**AIM OF THE TASK**
Start at the first line of the material below and retype each line through the one containing "COL = sc.collection", exactly.

**PROVIDED MATERIAL**
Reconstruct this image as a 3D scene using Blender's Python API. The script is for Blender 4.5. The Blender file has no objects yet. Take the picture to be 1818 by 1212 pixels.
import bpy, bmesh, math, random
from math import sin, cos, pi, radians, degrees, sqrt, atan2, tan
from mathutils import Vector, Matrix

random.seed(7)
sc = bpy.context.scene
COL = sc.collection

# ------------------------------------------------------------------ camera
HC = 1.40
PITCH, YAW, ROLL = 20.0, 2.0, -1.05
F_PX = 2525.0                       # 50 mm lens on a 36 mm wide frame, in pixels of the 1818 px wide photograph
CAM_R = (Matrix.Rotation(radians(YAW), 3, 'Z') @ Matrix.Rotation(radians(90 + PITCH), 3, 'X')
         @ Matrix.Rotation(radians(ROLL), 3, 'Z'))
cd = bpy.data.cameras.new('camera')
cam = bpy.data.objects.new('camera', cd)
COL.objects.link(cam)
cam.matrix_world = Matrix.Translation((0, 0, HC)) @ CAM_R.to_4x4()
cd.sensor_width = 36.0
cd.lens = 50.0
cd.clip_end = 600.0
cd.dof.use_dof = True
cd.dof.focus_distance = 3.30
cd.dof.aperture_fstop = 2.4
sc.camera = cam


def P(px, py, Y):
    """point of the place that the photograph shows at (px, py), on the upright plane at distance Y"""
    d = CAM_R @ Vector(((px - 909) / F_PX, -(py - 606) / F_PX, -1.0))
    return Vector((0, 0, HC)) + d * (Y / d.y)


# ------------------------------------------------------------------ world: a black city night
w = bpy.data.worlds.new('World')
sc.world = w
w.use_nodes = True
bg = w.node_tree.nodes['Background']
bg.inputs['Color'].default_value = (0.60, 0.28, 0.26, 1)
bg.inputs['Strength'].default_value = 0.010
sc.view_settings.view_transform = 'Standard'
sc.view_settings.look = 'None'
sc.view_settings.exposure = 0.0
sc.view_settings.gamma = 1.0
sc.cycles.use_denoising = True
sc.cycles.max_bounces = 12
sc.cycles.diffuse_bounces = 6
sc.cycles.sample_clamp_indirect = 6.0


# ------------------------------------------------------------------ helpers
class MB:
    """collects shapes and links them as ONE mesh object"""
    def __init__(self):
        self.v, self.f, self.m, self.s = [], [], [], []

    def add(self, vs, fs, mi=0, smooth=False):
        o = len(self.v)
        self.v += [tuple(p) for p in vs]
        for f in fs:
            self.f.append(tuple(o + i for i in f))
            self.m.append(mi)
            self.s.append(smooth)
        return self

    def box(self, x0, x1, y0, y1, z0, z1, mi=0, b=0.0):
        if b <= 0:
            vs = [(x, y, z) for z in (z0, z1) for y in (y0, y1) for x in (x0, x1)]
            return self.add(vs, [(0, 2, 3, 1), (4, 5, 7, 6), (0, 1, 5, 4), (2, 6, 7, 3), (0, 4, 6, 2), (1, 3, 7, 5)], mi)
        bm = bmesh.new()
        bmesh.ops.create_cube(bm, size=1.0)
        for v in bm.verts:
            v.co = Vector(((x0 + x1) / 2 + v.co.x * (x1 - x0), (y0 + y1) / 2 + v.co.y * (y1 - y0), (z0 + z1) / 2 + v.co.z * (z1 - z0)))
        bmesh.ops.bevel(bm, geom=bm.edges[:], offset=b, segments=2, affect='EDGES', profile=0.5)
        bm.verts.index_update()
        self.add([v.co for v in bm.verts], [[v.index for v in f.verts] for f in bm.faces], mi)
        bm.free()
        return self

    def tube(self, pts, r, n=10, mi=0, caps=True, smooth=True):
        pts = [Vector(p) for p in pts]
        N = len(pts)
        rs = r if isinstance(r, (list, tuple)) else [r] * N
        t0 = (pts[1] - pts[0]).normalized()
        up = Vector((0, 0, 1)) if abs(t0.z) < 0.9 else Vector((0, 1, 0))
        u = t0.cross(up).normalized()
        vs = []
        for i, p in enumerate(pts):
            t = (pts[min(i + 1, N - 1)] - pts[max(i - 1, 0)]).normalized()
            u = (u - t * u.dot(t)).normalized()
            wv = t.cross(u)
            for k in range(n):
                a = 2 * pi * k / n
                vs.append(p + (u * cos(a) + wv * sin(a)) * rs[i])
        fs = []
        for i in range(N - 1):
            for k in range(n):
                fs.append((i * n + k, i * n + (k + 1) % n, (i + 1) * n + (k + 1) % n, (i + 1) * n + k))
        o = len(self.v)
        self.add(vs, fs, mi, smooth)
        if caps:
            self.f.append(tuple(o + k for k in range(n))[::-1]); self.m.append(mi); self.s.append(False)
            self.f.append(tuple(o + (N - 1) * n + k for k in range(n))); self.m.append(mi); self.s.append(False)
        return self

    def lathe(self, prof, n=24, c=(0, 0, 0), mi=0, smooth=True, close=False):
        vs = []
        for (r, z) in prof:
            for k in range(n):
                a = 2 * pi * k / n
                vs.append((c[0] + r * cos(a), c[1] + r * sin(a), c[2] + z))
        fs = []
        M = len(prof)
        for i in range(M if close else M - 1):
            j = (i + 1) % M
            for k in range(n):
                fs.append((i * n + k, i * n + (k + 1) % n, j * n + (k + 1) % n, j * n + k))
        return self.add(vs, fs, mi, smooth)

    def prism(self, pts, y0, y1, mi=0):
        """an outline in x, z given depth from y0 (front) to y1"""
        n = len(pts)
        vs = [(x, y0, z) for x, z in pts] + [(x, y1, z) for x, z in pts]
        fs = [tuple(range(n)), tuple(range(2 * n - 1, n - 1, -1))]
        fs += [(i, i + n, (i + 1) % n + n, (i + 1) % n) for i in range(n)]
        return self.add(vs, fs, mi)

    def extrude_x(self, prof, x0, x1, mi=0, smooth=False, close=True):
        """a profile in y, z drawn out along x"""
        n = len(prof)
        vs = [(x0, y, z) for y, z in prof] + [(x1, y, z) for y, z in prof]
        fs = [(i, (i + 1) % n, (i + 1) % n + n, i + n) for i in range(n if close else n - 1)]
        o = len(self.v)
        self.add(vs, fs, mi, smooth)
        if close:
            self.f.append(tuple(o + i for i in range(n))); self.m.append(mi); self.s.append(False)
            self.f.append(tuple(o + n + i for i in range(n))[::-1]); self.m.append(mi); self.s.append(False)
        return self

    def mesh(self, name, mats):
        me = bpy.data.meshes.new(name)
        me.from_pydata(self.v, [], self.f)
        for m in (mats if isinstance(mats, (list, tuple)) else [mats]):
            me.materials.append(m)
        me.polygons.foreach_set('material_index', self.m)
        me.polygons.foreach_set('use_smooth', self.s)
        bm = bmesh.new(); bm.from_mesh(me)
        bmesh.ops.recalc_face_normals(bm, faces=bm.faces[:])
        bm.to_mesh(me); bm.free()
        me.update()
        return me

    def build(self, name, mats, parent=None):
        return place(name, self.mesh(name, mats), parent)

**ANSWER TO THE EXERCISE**
Reconstruct this image as a 3D scene using Blender's Python API. The script is for Blender 4.5. The Blender file has no objects yet. Take the picture to be 1818 by 1212 pixels.
import bpy, bmesh, math, random
from math import sin, cos, pi, radians, degrees, sqrt, atan2, tan
from mathutils import Vector, Matrix

random.seed(7)
sc = bpy.context.scene
COL = sc.collection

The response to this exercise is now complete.